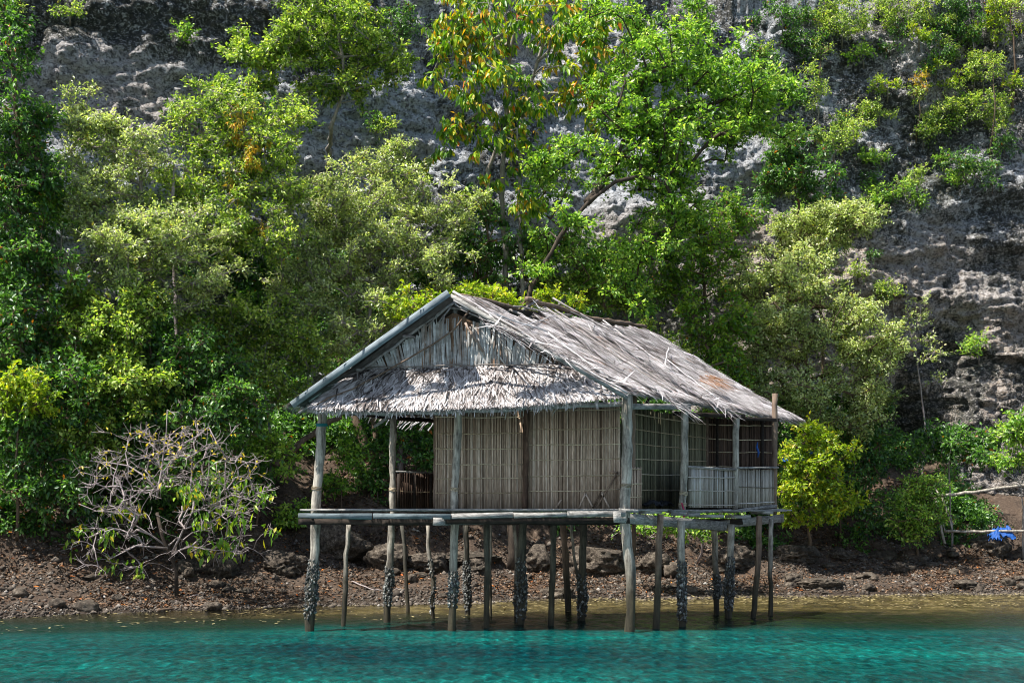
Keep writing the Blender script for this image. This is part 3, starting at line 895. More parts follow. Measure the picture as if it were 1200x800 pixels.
# plants holding on to the cliff face, upper right and left
CP = [  # px, py, rx, ry, n, style, label
    (915, 20, 34, 16, 9, "dark", "dark shrub on the cliff, at the top edge right of the leaning tree"),
    (985, 22, 46, 24, 22, "small", "wide green shrub on the cliff under the top edge, left of the dark gully"),
    (1060, 14, 40, 16, 14, "small", "shrub hanging from the cliff's top edge above the pale patch"),
    (1075, 38, 12, 14, 5, "yellow", "small yellow tree on the pale cliff patch near the top"),
    (1120, 16, 30, 20, 14, "dark", "dark shrub in the shaded gully at the top of the cliff"),
    (1165, 22, 30, 26, 16, "yellow", "olive tree on the cliff top beside the tall thin trunk"),
    (1150, 80, 26, 22, 10, "small", "thin green shrub on the cliff left of the tall thin trunk"),
    (1105, 88, 20, 20, 6, "yellow", "straggly yellow tuft on the pale cliff below the gully"),
    (1080, 95, 13, 13, 5, "vine", "orange yellow bush on the cliff below the pale patch"),
    (1010, 68, 14, 8, 4, "bright", "small flat bright shrub above the bare grey cliff hollow"),
    (1038, 100, 16, 12, 5, "yellow", "sparse yellowish shrub on the cliff left of the orange one"),
    (1028, 128, 18, 14, 8, "small", "green shrub on the cliff under the sparse yellowish one"),
    (1120, 120, 26, 26, 12, "small", "twiggy shrub on the cliff halfway down under the yellow tuft"),
    (1165, 130, 24, 30, 12, "small", "tall thin shrub on the cliff near the right edge, mid height"),
    (1190, 95, 10, 14, 4, "yellow", "yellow green tuft at the right edge of the cliff, upper half"),
    (1175, 165, 16, 12, 5, "dark", "dark tuft on the cliff near the right edge, lowest of that cluster"),
    (940, 50, 26, 18, 8, "dark", "shaded shrub on the cliff left of the curved yellow stem"),
    (905, 75, 22, 16, 6, "dark", "dim shrub on the cliff just right of the leaning tree's crown"),
    (955, 105, 14, 30, 6, "small", "upright narrow shrub on the cliff beside a thin brown trunk"),
    (1030, 185, 20, 8, 5, "bright", "small flat green shrub on the cliff above the pink brown rock"),
    (1045, 222, 18, 8, 4, "bright", "small green plant with a white root on the pink brown cliff"),
    (1070, 210, 12, 12, 4, "small", "little upright shrub with a long white root on the cliff"),
    (1080, 150, 20, 16, 6, "small", "loose shrub on the cliff between two thin trunks"),
    (1140, 45, 22, 14, 6, "dark", "small dark shrub on the pale cliff just under the gully"),
    (1145, 410, 18, 14, 5, "bright", "single green plant growing in the dark rock by the cave"),
    (1045, 345, 22, 18, 6, "small", "loose green shrub on the ledge right of the large bush"),
    (1000, 150, 16, 12, 5, "small", "little shrub on the bare grey cliff right of the deep green bush"),
    (470, 20, 24, 22, 8, "dark", "dark shrub on the cliff right of the ledge tree"),
    (455, 150, 14, 10, 3, "small", "small shrub on the pale cliff ledge above the broad grey green bush"),
    (15, 10, 22, 14, 4, "small", "small shrub on the dark cliff in the top left corner"),
    (70, 255, 26, 34, 12, "dark", "dark creeper bush on the cliff foot between the two left trees"),
    (80, 15, 20, 8, 3, "small", "thin shrub under the dark brow of the cliff at the top left"),
    (230, 240, 26, 20, 8, "dark", "dark ivy patch on the cliff behind the yellowish airy tree"),
    (775, 280, 22, 26, 6, "small", "shrub on the grey cliff right of the leaning trunk"),
    (870, 245, 40, 18, 11, "dark", "dark shrub on the cliff under the right end of the leaning tree's crown"),
    (1095, 60, 16, 22, 7, "dark", "dark shrub in the crack beside the pale cliff patch"),
    (975, 165, 26, 20, 9, "small", "shrub on the grey cliff just right of the deep green bush"),
    (1130, 190, 22, 16, 7, "dark", "low dark shrub on the cliff under the tall thin shrub"),
    (470, 210, 20, 10, 5, "dark", "dark shrub in the hollow of the pale cliff above the broad grey green bush"),
    (690, 330, 24, 14, 6, "dark", "dark shrub at the foot of the leaning trunk's right side"),
]
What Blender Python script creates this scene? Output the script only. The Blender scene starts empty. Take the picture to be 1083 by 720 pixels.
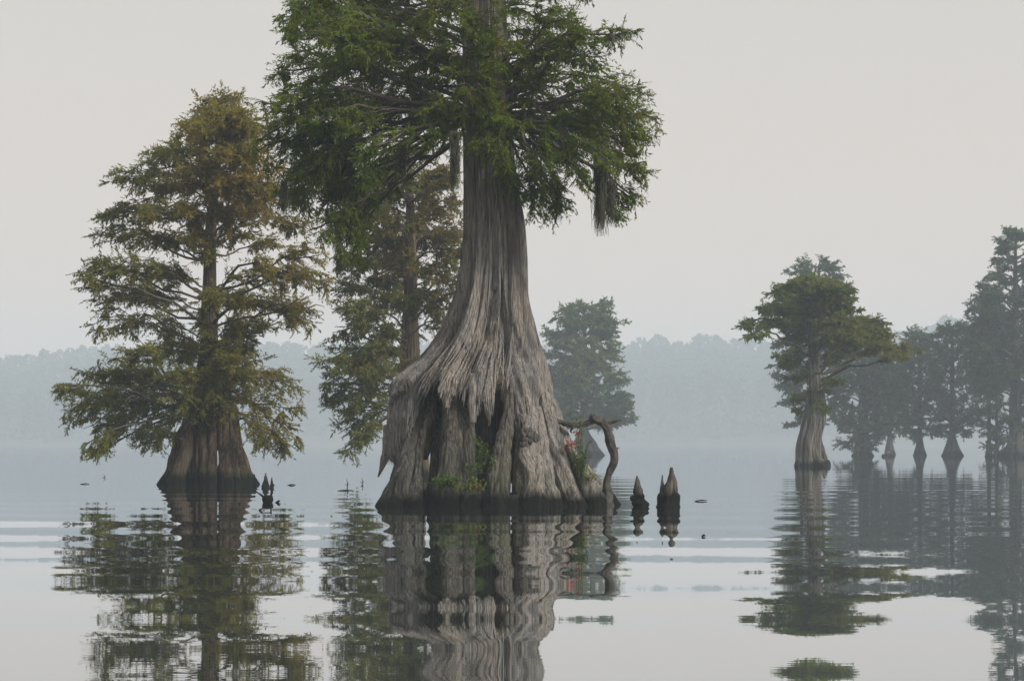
import bpy, math, random
import numpy as np

# ------------------------------------------------------------------ set-up
F = 2000.0          # focal length in photo pixels (photo is 1083 wide)
CX, HY = 541.5, 470.0   # vertical centre line and horizon row of the photo
H = 1.2             # eye height above the water
PI = math.pi
LOG = []

S = bpy.context.scene
col = S.collection


def at(px, py, D):
    """point at distance D that stands at photo pixel (px, py)"""
    return np.array([(px - CX) * D / F, D, H + (HY - py) * D / F])


# ------------------------------------------------------------------ helpers
def new_mesh(name, V, faces_quads=None, faces_tris=None, mat=None, parent=None,
             smooth=True, attr=None):
    V = np.asarray(V, dtype=np.float32)
    q = np.zeros((0, 4), np.int32) if faces_quads is None else np.asarray(faces_quads, np.int32)
    t = np.zeros((0, 3), np.int32) if faces_tris is None else np.asarray(faces_tris, np.int32)
    me = bpy.data.meshes.new(name)
    me.vertices.add(len(V))
    me.vertices.foreach_set('co', V.ravel())
    loops = np.concatenate([q.ravel(), t.ravel()]).astype(np.int32)
    me.loops.add(len(loops))
    me.loops.foreach_set('vertex_index', loops)
    n = len(q) + len(t)
    me.polygons.add(n)
    st = np.concatenate([np.arange(len(q)) * 4, len(q) * 4 + np.arange(len(t)) * 3]).astype(np.int32)
    me.polygons.foreach_set('loop_start', st)
    me.polygons.foreach_set('use_smooth', np.full(n, smooth, dtype=bool))
    if attr is not None:
        for k, a in attr.items():
            at_ = me.attributes.new(k, 'FLOAT', 'POINT')
            at_.data.foreach_set('value', np.asarray(a, np.float32))
    me.update(calc_edges=True)
    me.validate()
    o = bpy.data.objects.new(name, me)
    col.objects.link(o)
    if mat is not None:
        me.materials.append(mat)
    if parent is not None:
        o.parent = parent
    return o


def tag(o, label=None, cat=None, group=None, kind=None):
    if label: o['label'] = label
    if cat: o['category'] = cat
    if group: o['group'] = group
    if kind: o['kind'] = kind
    return o


def empty(name, loc, label, cat, group=None):
    o = bpy.data.objects.new(name, None)
    col.objects.link(o)
    o.location = tuple(float(v) for v in loc)
    o.empty_display_size = 0.2
    return tag(o, label, cat, group)


class Geo:
    """collects pieces that become ONE mesh"""
    def __init__(self):
        self.V, self.Q, self.T, self.A, self.n = [], [], [], [], 0

    def add(self, V, Q=None, T=None, a=0.0):
        V = np.asarray(V, float).reshape(-1, 3)
        self.V.append(V)
        if Q is not None and len(Q): self.Q.append(np.asarray(Q) + self.n)
        if T is not None and len(T): self.T.append(np.asarray(T) + self.n)
        self.A.append(np.full(len(V), a) if np.isscalar(a) else np.asarray(a))
        self.n += len(V)

    def build(self, name, mat, parent=None, off=(0, 0, 0), smooth=True, attr='tint'):
        V = np.concatenate(self.V) - np.asarray(off, float)
        Q = np.concatenate(self.Q) if self.Q else None
        T = np.concatenate(self.T) if self.T else None
        return new_mesh(name, V, Q, T, mat, parent, smooth, {attr: np.concatenate(self.A)})


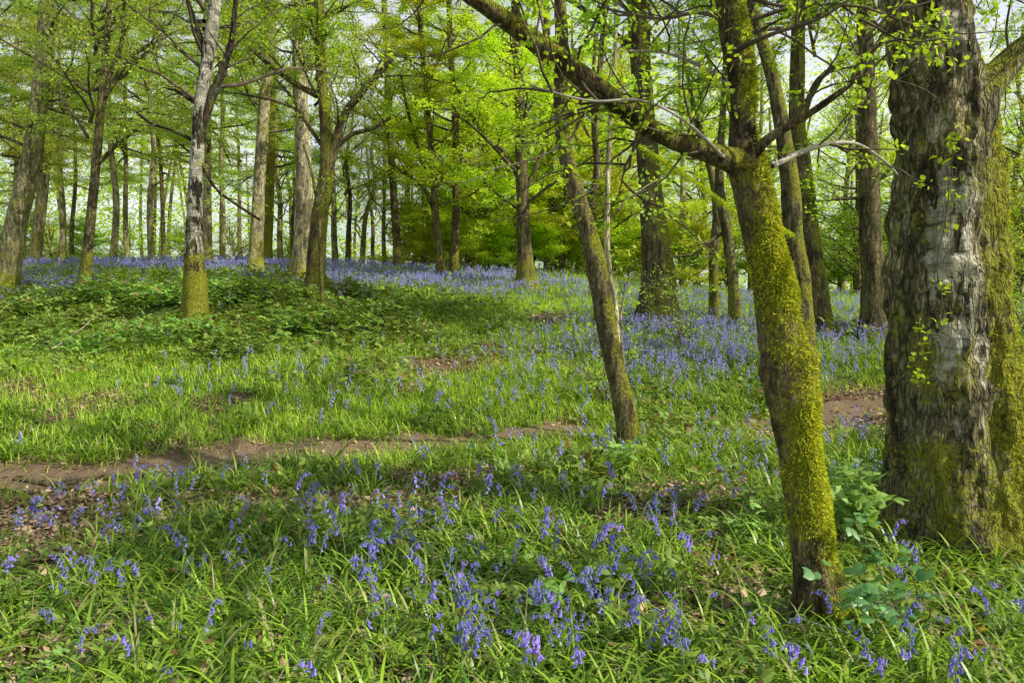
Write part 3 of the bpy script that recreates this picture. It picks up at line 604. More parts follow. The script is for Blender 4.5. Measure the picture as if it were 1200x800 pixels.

:: Your task ::
The data above needs to be retyped exactly, with the images left out.

:: Exercise solution ::
Keep writing the Blender script for this image. This is part 3, starting at line 895. More parts follow. Measure the picture as if it were 1200x800 pixels.
# plants holding on to the cliff face, upper right and left
CP = [  # px, py, rx, ry, n, style, label
    (915, 20, 34, 16, 9, "dark", "dark shrub on the cliff, at the top edge right of the leaning tree"),
    (985, 22, 46, 24, 22, "small", "wide green shrub on the cliff under the top edge, left of the dark gully"),
    (1060, 14, 40, 16, 14, "small", "shrub hanging from the cliff's top edge above the pale patch"),
    (1075, 38, 12, 14, 5, "yellow", "small yellow tree on the pale cliff patch near the top"),
    (1120, 16, 30, 20, 14, "dark", "dark shrub in the shaded gully at the top of the cliff"),
    (1165, 22, 30, 26, 16, "yellow", "olive tree on the cliff top beside the tall thin trunk"),
    (1150, 80, 26, 22, 10, "small", "thin green shrub on the cliff left of the tall thin trunk"),
    (1105, 88, 20, 20, 6, "yellow", "straggly yellow tuft on the pale cliff below the gully"),
    (1080, 95, 13, 13, 5, "vine", "orange yellow bush on the cliff below the pale patch"),
    (1010, 68, 14, 8, 4, "bright", "small flat bright shrub above the bare grey cliff hollow"),
    (1038, 100, 16, 12, 5, "yellow", "sparse yellowish shrub on the cliff left of the orange one"),
    (1028, 128, 18, 14, 8, "small", "green shrub on the cliff under the sparse yellowish one"),
    (1120, 120, 26, 26, 12, "small", "twiggy shrub on the cliff halfway down under the yellow tuft"),
    (1165, 130, 24, 30, 12, "small", "tall thin shrub on the cliff near the right edge, mid height"),
    (1190, 95, 10, 14, 4, "yellow", "yellow green tuft at the right edge of the cliff, upper half"),
    (1175, 165, 16, 12, 5, "dark", "dark tuft on the cliff near the right edge, lowest of that cluster"),
    (940, 50, 26, 18, 8, "dark", "shaded shrub on the cliff left of the curved yellow stem"),
    (905, 75, 22, 16, 6, "dark", "dim shrub on the cliff just right of the leaning tree's crown"),
    (955, 105, 14, 30, 6, "small", "upright narrow shrub on the cliff beside a thin brown trunk"),
    (1030, 185, 20, 8, 5, "bright", "small flat green shrub on the cliff above the pink brown rock"),
    (1045, 222, 18, 8, 4, "bright", "small green plant with a white root on the pink brown cliff"),
    (1070, 210, 12, 12, 4, "small", "little upright shrub with a long white root on the cliff"),
    (1080, 150, 20, 16, 6, "small", "loose shrub on the cliff between two thin trunks"),
    (1140, 45, 22, 14, 6, "dark", "small dark shrub on the pale cliff just under the gully"),
    (1145, 410, 18, 14, 5, "bright", "single green plant growing in the dark rock by the cave"),
    (1045, 345, 22, 18, 6, "small", "loose green shrub on the ledge right of the large bush"),
    (1000, 150, 16, 12, 5, "small", "little shrub on the bare grey cliff right of the deep green bush"),
    (470, 20, 24, 22, 8, "dark", "dark shrub on the cliff right of the ledge tree"),
    (455, 150, 14, 10, 3, "small", "small shrub on the pale cliff ledge above the broad grey green bush"),
    (15, 10, 22, 14, 4, "small", "small shrub on the dark cliff in the top left corner"),
    (70, 255, 26, 34, 12, "dark", "dark creeper bush on the cliff foot between the two left trees"),
    (80, 15, 20, 8, 3, "small", "thin shrub under the dark brow of the cliff at the top left"),
    (230, 240, 26, 20, 8, "dark", "dark ivy patch on the cliff behind the yellowish airy tree"),
    (775, 280, 22, 26, 6, "small", "shrub on the grey cliff right of the leaning trunk"),
    (870, 245, 40, 18, 11, "dark", "dark shrub on the cliff under the right end of the leaning tree's crown"),
    (1095, 60, 16, 22, 7, "dark", "dark shrub in the crack beside the pale cliff patch"),
    (975, 165, 26, 20, 9, "small", "shrub on the grey cliff just right of the deep green bush"),
    (1130, 190, 22, 16, 7, "dark", "low dark shrub on the cliff under the tall thin shrub"),
    (470, 210, 20, 10, 5, "dark", "dark shrub in the hollow of the pale cliff above the broad grey green bush"),
    (690, 330, 24, 14, 6, "dark", "dark shrub at the foot of the leaning trunk's right side"),
]
What Blender Python script creates this scene? Output the script only. The Blender scene starts empty. Take the picture to be 1083 by 720 pixels.
import bpy, math, random
import numpy as np

# ------------------------------------------------------------------ set-up
F = 2000.0          # focal length in photo pixels (photo is 1083 wide)
CX, HY = 541.5, 470.0   # vertical centre line and horizon row of the photo
H = 1.2             # eye height above the water
PI = math.pi
LOG = []

S = bpy.context.scene
col = S.collection


def at(px, py, D):
    """point at distance D that stands at photo pixel (px, py)"""
    return np.array([(px - CX) * D / F, D, H + (HY - py) * D / F])


# ------------------------------------------------------------------ helpers
def new_mesh(name, V, faces_quads=None, faces_tris=None, mat=None, parent=None,
             smooth=True, attr=None):
    V = np.asarray(V, dtype=np.float32)
    q = np.zeros((0, 4), np.int32) if faces_quads is None else np.asarray(faces_quads, np.int32)
    t = np.zeros((0, 3), np.int32) if faces_tris is None else np.asarray(faces_tris, np.int32)
    me = bpy.data.meshes.new(name)
    me.vertices.add(len(V))
    me.vertices.foreach_set('co', V.ravel())
    loops = np.concatenate([q.ravel(), t.ravel()]).astype(np.int32)
    me.loops.add(len(loops))
    me.loops.foreach_set('vertex_index', loops)
    n = len(q) + len(t)
    me.polygons.add(n)
    st = np.concatenate([np.arange(len(q)) * 4, len(q) * 4 + np.arange(len(t)) * 3]).astype(np.int32)
    me.polygons.foreach_set('loop_start', st)
    me.polygons.foreach_set('use_smooth', np.full(n, smooth, dtype=bool))
    if attr is not None:
        for k, a in attr.items():
            at_ = me.attributes.new(k, 'FLOAT', 'POINT')
            at_.data.foreach_set('value', np.asarray(a, np.float32))
    me.update(calc_edges=True)
    me.validate()
    o = bpy.data.objects.new(name, me)
    col.objects.link(o)
    if mat is not None:
        me.materials.append(mat)
    if parent is not None:
        o.parent = parent
    return o


def tag(o, label=None, cat=None, group=None, kind=None):
    if label: o['label'] = label
    if cat: o['category'] = cat
    if group: o['group'] = group
    if kind: o['kind'] = kind
    return o


def empty(name, loc, label, cat, group=None):
    o = bpy.data.objects.new(name, None)
    col.objects.link(o)
    o.location = tuple(float(v) for v in loc)
    o.empty_display_size = 0.2
    return tag(o, label, cat, group)


class Geo:
    """collects pieces that become ONE mesh"""
    def __init__(self):
        self.V, self.Q, self.T, self.A, self.n = [], [], [], [], 0

    def add(self, V, Q=None, T=None, a=0.0):
        V = np.asarray(V, float).reshape(-1, 3)
        self.V.append(V)
        if Q is not None and len(Q): self.Q.append(np.asarray(Q) + self.n)
        if T is not None and len(T): self.T.append(np.asarray(T) + self.n)
        self.A.append(np.full(len(V), a) if np.isscalar(a) else np.asarray(a))
        self.n += len(V)

    def build(self, name, mat, parent=None, off=(0, 0, 0), smooth=True, attr='tint'):
        V = np.concatenate(self.V) - np.asarray(off, float)
        Q = np.concatenate(self.Q) if self.Q else None
        T = np.concatenate(self.T) if self.T else None
        return new_mesh(name, V, Q, T, mat, parent, smooth, {attr: np.concatenate(self.A)})


Write part 3 of the bpy script that recreates this picture. It picks up at line 604. More parts follow. The script is for Blender 4.5. Measure the picture as if it were 1200x800 pixels.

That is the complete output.